Fracture mechanical criteria and simulation of floors with Y-shaped branches of major faults in coal mines

Objective Despite wide distribution, the branches of major faults (also referred to as the fault branches) tend to be overlooked. However, they represent one of the primary causes of water inrush.

Methods Under the engineering geological background of the Liuzhuang coal mine in Anhui Province, this study established a fracture mechanical disaster model for fault branches under the impacts of both seepage and stress based on the criteria for compression-shear fracture of rock masses considering the Mohr-Coulomb criterion. Using this model, this study obtained the critical water pressure and the minimum safe distance between the fault branch and the floor's fractured zone in the case of fault branch splitting. It investigated the influence patterns of factors including the fault dip angle, minimum principal stress, length of a major fault, and seepage water pressure on critical water pressure and the minimum safe distance, determining the dominant influencing factors. Furthermore, this study simulated the evolutionary characteristics of the plastic zones and seepage fields of the fault branches under the mining effects and verified the results using in-situ water pressure tests.

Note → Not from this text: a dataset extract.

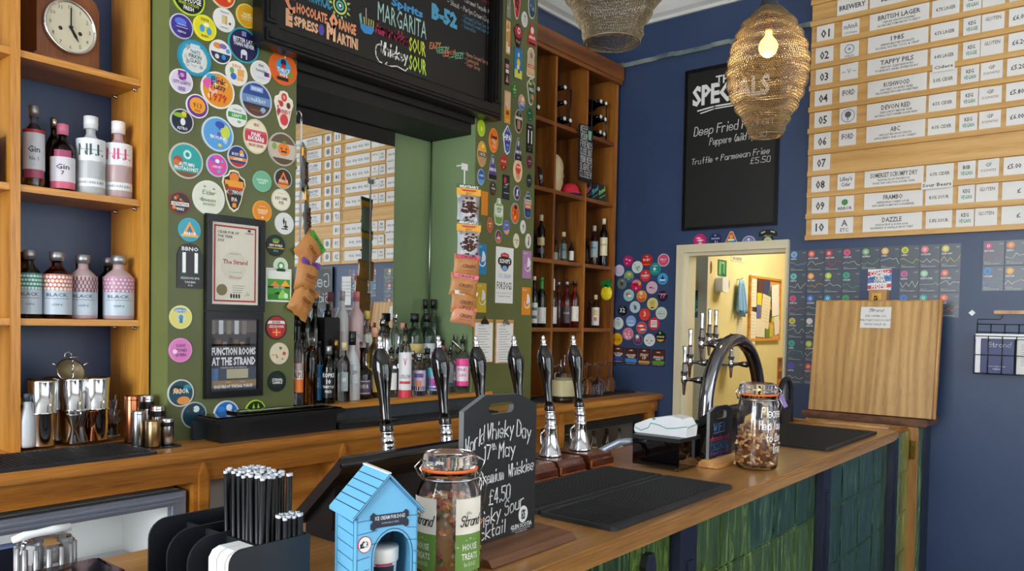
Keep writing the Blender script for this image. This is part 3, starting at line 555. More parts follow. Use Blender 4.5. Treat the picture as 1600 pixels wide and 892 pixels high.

Results and Conclusions Key findings are as follows: (1) A higher dip angles of the fault branches corresponded to a higher susceptibility to water inrushes, while a higher minimum principal stress suggested a lower probability of the fissure propagation of the fault branches. (2) In the case where the dip angle of the major fault and the angles between the fault branches and the major fault were both 60°, fault channels were entirely activated and connected when the mining face advanced directly above the fault branch, as indicated by the simulation results. After the mining face advanced 10 m away from the fault branches, fissures at the tip of the fault branches were connected to the fractured zone of the mining face’s floor, resulting in water inrushes from the floor. (3) The in-situ water pressure tests verified the correctness of theoretical calculations, proving that fault branches can cause early interconnection between fissures on the floor and faults, leading to water outflow from the mining face. Overall, the findings of this study provide a reference for setting up waterproof coal pillars in coal mines with Y-shaped fault branches on stope floors.